>> Begin Supplied material
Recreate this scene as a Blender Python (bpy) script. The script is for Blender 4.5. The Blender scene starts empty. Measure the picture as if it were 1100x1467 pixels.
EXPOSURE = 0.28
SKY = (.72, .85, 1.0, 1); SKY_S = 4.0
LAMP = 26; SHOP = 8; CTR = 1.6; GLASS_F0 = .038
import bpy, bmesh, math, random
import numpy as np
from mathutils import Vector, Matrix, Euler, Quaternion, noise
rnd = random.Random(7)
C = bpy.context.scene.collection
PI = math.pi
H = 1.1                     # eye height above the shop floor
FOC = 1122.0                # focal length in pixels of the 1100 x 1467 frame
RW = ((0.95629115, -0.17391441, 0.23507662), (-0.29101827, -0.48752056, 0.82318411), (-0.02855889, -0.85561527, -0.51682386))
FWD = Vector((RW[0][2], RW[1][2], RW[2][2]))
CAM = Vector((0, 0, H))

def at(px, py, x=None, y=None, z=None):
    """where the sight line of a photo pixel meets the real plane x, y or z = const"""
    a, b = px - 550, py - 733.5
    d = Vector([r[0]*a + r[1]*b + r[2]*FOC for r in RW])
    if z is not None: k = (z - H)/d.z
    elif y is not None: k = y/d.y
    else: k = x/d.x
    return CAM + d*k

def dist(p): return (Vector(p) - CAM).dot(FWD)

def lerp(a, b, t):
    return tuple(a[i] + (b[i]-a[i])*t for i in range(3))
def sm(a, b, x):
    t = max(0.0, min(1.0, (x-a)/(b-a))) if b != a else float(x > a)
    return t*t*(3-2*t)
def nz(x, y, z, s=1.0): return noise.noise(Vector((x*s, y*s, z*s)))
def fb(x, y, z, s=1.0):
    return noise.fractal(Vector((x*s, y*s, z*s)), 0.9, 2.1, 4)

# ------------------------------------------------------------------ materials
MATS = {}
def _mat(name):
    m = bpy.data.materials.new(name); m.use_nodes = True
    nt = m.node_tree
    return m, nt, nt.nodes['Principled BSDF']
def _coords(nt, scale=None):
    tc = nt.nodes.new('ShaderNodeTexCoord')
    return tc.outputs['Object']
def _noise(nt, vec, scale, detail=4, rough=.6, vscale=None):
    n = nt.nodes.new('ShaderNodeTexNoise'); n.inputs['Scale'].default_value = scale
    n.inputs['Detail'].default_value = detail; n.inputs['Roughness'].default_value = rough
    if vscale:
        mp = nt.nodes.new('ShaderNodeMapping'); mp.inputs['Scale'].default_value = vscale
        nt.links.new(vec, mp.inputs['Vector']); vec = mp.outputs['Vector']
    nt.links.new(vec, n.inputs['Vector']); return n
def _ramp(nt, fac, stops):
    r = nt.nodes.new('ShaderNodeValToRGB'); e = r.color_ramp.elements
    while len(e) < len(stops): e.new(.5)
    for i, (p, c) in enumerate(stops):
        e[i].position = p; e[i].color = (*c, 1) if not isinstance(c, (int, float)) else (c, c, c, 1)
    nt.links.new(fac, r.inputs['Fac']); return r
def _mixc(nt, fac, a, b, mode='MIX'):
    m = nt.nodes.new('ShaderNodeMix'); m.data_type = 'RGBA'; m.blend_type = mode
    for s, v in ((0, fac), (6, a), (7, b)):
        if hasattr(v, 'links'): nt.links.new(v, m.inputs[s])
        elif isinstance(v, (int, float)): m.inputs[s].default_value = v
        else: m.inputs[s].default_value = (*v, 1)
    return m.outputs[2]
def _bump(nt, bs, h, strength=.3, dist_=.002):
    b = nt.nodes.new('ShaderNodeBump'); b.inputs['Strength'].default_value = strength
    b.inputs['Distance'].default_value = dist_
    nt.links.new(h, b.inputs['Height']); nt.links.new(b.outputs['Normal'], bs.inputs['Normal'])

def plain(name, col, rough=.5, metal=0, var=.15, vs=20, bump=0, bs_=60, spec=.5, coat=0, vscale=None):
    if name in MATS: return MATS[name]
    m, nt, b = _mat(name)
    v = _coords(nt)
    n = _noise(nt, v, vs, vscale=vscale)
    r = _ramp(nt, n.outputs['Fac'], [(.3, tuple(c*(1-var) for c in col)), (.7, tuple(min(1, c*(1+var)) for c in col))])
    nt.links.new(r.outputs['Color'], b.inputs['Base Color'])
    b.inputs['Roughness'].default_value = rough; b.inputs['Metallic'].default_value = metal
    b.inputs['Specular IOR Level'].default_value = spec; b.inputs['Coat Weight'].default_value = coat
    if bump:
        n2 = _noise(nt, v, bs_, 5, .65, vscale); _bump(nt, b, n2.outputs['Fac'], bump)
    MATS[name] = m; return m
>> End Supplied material
Problem details
All of the lines above need to be given again exactly.

Solution to this task
Recreate this scene as a Blender Python (bpy) script. The script is for Blender 4.5. The Blender scene starts empty. Measure the picture as if it were 1100x1467 pixels.
EXPOSURE = 0.28
SKY = (.72, .85, 1.0, 1); SKY_S = 4.0
LAMP = 26; SHOP = 8; CTR = 1.6; GLASS_F0 = .038
import bpy, bmesh, math, random
import numpy as np
from mathutils import Vector, Matrix, Euler, Quaternion, noise
rnd = random.Random(7)
C = bpy.context.scene.collection
PI = math.pi
H = 1.1                     # eye height above the shop floor
FOC = 1122.0                # focal length in pixels of the 1100 x 1467 frame
RW = ((0.95629115, -0.17391441, 0.23507662), (-0.29101827, -0.48752056, 0.82318411), (-0.02855889, -0.85561527, -0.51682386))
FWD = Vector((RW[0][2], RW[1][2], RW[2][2]))
CAM = Vector((0, 0, H))

def at(px, py, x=None, y=None, z=None):
    """where the sight line of a photo pixel meets the real plane x, y or z = const"""
    a, b = px - 550, py - 733.5
    d = Vector([r[0]*a + r[1]*b + r[2]*FOC for r in RW])
    if z is not None: k = (z - H)/d.z
    elif y is not None: k = y/d.y
    else: k = x/d.x
    return CAM + d*k

def dist(p): return (Vector(p) - CAM).dot(FWD)

def lerp(a, b, t):
    return tuple(a[i] + (b[i]-a[i])*t for i in range(3))
def sm(a, b, x):
    t = max(0.0, min(1.0, (x-a)/(b-a))) if b != a else float(x > a)
    return t*t*(3-2*t)
def nz(x, y, z, s=1.0): return noise.noise(Vector((x*s, y*s, z*s)))
def fb(x, y, z, s=1.0):
    return noise.fractal(Vector((x*s, y*s, z*s)), 0.9, 2.1, 4)

# ------------------------------------------------------------------ materials
MATS = {}
def _mat(name):
    m = bpy.data.materials.new(name); m.use_nodes = True
    nt = m.node_tree
    return m, nt, nt.nodes['Principled BSDF']
def _coords(nt, scale=None):
    tc = nt.nodes.new('ShaderNodeTexCoord')
    return tc.outputs['Object']
def _noise(nt, vec, scale, detail=4, rough=.6, vscale=None):
    n = nt.nodes.new('ShaderNodeTexNoise'); n.inputs['Scale'].default_value = scale
    n.inputs['Detail'].default_value = detail; n.inputs['Roughness'].default_value = rough
    if vscale:
        mp = nt.nodes.new('ShaderNodeMapping'); mp.inputs['Scale'].default_value = vscale
        nt.links.new(vec, mp.inputs['Vector']); vec = mp.outputs['Vector']
    nt.links.new(vec, n.inputs['Vector']); return n
def _ramp(nt, fac, stops):
    r = nt.nodes.new('ShaderNodeValToRGB'); e = r.color_ramp.elements
    while len(e) < len(stops): e.new(.5)
    for i, (p, c) in enumerate(stops):
        e[i].position = p; e[i].color = (*c, 1) if not isinstance(c, (int, float)) else (c, c, c, 1)
    nt.links.new(fac, r.inputs['Fac']); return r
def _mixc(nt, fac, a, b, mode='MIX'):
    m = nt.nodes.new('ShaderNodeMix'); m.data_type = 'RGBA'; m.blend_type = mode
    for s, v in ((0, fac), (6, a), (7, b)):
        if hasattr(v, 'links'): nt.links.new(v, m.inputs[s])
        elif isinstance(v, (int, float)): m.inputs[s].default_value = v
        else: m.inputs[s].default_value = (*v, 1)
    return m.outputs[2]
def _bump(nt, bs, h, strength=.3, dist_=.002):
    b = nt.nodes.new('ShaderNodeBump'); b.inputs['Strength'].default_value = strength
    b.inputs['Distance'].default_value = dist_
    nt.links.new(h, b.inputs['Height']); nt.links.new(b.outputs['Normal'], bs.inputs['Normal'])

def plain(name, col, rough=.5, metal=0, var=.15, vs=20, bump=0, bs_=60, spec=.5, coat=0, vscale=None):
    if name in MATS: return MATS[name]
    m, nt, b = _mat(name)
    v = _coords(nt)
    n = _noise(nt, v, vs, vscale=vscale)
    r = _ramp(nt, n.outputs['Fac'], [(.3, tuple(c*(1-var) for c in col)), (.7, tuple(min(1, c*(1+var)) for c in col))])
    nt.links.new(r.outputs['Color'], b.inputs['Base Color'])
    b.inputs['Roughness'].default_value = rough; b.inputs['Metallic'].default_value = metal
    b.inputs['Specular IOR Level'].default_value = spec; b.inputs['Coat Weight'].default_value = coat
    if bump:
        n2 = _noise(nt, v, bs_, 5, .65, vscale); _bump(nt, b, n2.outputs['Fac'], bump)
    MATS[name] = m; return m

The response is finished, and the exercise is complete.